Anya Taylor-Joy Gives Deeply Unsettling Reply When Asked About Filming Furiosa
Anya Taylor-Joy alluded to challenges during the nearly seven months she spent filming her newest movie, Furiosa: A Mad Max Saga.
In an interview with The New York Times published on Sunday, the Queen’s Gambit star told the outlet that when production wrapped in 2022, she “knew I was going to need the two years that it took for the movie to come out to deal with it”.
“I’ve never been more alone than making that movie,” she said, with the New York Times noting that the actor was “choosing her words carefully”.
“I don’t want to go too deep into it, but everything that I thought was going to be easy was hard,” she said.
Anya also skipped a question about the difficulties she experienced on set, instead telling the Times after an extended silence, “next question, sorry” and uttering six unsettling words instead.
“Talk to me in 20 years,” Anya added. “Talk to me in 20 years.”
While it’s unclear what specific roadblocks she faced, later in the interview Anya gushed over her director, George Miller, who created the Mad Max franchise.
“I do want to 100 percent preface this by saying I love George and if you’re going to do something like this, you want to be in the hands of someone like George Miller,” she explained.
But there’s clearly something bothering the Last Night in Soho actor, as she said in a separate interview with Variety that she has trouble viewing the film, and hasn’t watched the final cut.

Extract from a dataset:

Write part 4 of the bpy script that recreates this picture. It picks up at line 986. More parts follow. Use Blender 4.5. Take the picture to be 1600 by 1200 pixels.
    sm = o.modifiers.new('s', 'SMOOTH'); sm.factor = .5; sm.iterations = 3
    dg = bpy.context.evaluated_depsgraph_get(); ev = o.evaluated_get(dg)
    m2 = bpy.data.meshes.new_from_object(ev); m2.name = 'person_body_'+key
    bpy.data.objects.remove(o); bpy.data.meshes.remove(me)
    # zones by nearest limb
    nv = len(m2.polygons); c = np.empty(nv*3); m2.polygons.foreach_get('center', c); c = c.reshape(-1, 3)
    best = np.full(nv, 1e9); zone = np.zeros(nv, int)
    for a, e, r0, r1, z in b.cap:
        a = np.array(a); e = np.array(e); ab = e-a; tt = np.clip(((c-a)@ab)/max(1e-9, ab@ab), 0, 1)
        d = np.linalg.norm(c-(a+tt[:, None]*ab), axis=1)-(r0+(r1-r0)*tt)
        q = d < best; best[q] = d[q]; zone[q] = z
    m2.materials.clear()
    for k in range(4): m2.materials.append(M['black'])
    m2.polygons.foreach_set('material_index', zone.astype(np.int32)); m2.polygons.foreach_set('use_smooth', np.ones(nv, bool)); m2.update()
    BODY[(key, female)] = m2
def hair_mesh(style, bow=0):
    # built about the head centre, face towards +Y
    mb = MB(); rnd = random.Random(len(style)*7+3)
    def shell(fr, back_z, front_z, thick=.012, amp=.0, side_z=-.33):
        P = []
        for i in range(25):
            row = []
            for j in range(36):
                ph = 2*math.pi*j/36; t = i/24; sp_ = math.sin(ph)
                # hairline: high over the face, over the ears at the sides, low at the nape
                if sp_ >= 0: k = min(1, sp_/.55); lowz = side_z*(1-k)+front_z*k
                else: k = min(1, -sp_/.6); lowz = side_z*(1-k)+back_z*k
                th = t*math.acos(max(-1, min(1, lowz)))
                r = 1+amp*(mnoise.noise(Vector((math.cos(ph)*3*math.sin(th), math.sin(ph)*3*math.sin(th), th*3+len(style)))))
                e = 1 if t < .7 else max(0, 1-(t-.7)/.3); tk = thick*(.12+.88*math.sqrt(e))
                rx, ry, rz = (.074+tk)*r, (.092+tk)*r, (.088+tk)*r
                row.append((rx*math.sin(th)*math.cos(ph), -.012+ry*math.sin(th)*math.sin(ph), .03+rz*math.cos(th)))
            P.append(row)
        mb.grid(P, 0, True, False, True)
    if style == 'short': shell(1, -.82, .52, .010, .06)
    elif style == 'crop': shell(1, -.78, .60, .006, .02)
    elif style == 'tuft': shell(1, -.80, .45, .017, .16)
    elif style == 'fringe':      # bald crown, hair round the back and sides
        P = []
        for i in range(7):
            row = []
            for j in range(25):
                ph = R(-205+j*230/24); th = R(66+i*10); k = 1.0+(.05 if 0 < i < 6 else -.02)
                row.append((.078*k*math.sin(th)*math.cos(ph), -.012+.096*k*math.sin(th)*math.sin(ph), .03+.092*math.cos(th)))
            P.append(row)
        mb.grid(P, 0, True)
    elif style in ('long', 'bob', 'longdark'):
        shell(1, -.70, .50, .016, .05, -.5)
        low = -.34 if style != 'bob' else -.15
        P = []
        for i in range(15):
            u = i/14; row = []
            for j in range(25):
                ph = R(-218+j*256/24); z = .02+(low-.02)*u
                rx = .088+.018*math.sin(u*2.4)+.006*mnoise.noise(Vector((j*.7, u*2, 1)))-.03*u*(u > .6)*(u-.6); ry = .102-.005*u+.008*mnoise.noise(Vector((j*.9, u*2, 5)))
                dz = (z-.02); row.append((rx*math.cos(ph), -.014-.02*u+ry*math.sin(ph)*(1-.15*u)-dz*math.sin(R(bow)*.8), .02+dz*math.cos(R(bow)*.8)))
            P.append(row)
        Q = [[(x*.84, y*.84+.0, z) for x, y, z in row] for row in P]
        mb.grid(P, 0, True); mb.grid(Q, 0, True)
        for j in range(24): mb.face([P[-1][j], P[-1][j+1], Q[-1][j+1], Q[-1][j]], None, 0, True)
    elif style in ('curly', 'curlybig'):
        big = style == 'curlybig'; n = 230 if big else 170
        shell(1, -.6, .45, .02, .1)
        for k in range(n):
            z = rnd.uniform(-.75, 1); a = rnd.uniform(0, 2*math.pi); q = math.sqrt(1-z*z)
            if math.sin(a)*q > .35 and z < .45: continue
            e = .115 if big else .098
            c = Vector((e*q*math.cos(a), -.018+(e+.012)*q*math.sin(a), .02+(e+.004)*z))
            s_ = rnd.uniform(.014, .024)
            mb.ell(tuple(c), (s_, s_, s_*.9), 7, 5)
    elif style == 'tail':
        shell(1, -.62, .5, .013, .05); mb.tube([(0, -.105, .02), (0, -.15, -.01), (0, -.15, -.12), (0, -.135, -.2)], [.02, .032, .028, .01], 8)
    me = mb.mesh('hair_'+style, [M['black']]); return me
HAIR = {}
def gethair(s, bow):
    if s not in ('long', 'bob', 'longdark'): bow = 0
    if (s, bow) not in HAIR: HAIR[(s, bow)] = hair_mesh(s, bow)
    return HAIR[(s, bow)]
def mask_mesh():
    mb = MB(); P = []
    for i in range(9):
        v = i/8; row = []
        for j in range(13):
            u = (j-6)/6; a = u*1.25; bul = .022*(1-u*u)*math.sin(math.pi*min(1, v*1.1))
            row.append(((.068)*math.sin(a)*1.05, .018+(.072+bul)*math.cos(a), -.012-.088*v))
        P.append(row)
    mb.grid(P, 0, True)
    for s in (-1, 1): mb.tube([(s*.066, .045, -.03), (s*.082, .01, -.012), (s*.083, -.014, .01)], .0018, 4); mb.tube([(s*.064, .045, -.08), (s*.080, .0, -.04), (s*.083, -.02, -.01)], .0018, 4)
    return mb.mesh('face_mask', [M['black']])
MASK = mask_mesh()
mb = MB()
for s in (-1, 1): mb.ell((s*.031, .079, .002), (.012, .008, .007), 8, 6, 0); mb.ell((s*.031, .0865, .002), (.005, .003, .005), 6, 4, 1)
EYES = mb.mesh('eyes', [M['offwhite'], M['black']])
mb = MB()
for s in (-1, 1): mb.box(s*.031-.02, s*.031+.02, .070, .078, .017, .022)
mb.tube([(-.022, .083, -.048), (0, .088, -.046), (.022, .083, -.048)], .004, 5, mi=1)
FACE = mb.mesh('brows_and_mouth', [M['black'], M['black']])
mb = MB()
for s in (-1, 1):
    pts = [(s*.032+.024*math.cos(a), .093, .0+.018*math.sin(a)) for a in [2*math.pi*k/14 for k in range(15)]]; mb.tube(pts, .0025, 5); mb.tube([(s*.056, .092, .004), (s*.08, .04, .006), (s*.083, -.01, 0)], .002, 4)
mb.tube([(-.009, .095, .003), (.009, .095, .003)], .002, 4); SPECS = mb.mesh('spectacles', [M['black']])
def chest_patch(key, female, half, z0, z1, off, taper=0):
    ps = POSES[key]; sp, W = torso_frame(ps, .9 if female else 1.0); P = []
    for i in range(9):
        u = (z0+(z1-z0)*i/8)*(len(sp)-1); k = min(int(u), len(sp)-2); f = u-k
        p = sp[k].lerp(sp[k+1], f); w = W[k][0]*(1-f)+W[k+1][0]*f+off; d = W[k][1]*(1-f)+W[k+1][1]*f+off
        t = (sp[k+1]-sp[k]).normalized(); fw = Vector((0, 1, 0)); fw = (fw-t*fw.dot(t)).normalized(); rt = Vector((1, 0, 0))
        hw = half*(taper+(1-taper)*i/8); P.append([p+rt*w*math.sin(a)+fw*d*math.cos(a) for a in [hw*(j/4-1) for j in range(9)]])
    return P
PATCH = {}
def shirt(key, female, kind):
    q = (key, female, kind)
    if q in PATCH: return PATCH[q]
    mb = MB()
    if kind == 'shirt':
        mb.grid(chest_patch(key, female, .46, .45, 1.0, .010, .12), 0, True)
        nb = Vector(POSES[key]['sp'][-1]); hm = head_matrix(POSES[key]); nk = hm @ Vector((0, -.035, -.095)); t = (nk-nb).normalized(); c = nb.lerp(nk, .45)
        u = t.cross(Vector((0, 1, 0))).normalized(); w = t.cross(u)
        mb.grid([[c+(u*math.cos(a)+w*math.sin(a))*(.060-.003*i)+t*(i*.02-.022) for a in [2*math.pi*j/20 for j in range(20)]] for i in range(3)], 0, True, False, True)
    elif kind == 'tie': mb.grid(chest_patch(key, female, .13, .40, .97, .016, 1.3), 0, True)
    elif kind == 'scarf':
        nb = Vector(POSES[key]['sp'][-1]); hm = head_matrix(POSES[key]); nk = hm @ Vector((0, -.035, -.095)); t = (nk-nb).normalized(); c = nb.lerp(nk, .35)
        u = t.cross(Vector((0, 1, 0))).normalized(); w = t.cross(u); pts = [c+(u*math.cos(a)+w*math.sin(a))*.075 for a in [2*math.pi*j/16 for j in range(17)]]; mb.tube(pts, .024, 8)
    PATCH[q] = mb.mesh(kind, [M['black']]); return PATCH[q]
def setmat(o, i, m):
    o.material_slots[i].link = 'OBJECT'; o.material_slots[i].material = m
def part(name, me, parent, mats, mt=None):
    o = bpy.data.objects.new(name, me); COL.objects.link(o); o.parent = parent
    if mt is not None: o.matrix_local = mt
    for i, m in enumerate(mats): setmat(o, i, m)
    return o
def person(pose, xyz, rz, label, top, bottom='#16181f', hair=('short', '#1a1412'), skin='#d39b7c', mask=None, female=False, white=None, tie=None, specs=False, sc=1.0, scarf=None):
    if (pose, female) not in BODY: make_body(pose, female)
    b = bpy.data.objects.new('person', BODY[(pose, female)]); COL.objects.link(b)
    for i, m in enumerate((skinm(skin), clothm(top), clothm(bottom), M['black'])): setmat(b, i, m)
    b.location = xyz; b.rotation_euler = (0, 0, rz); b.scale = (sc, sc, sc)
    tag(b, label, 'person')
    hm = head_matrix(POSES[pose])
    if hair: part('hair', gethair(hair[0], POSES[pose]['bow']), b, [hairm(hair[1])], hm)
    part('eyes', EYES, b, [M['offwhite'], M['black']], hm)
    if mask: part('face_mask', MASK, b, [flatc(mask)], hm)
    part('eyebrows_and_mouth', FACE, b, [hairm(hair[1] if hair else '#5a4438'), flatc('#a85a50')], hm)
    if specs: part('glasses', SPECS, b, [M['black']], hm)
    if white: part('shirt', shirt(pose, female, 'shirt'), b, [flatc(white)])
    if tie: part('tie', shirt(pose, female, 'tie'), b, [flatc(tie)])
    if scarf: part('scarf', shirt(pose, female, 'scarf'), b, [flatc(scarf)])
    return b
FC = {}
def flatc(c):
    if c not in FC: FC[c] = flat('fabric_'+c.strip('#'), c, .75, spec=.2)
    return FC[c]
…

“Within the first three minutes, I’m crying,” she told the outlet last week. “And afterward, I cannot speak. I found it very traumatising to watch.”
Charlize Theron, who originated the character of Furiosa in George Miller’s 2015 addition to the Mad Max series, Fury Road, has also spoken out about some of the stress she experienced on set during filming.
“I feel a mixture of extreme joy that we achieved what we did, and I also get a little bit of a hole in my stomach,” Charlize told the same outlet in 2020.
“There’s a level of ‘the body remembers’ trauma related to the shooting of this film that’s still there for me.”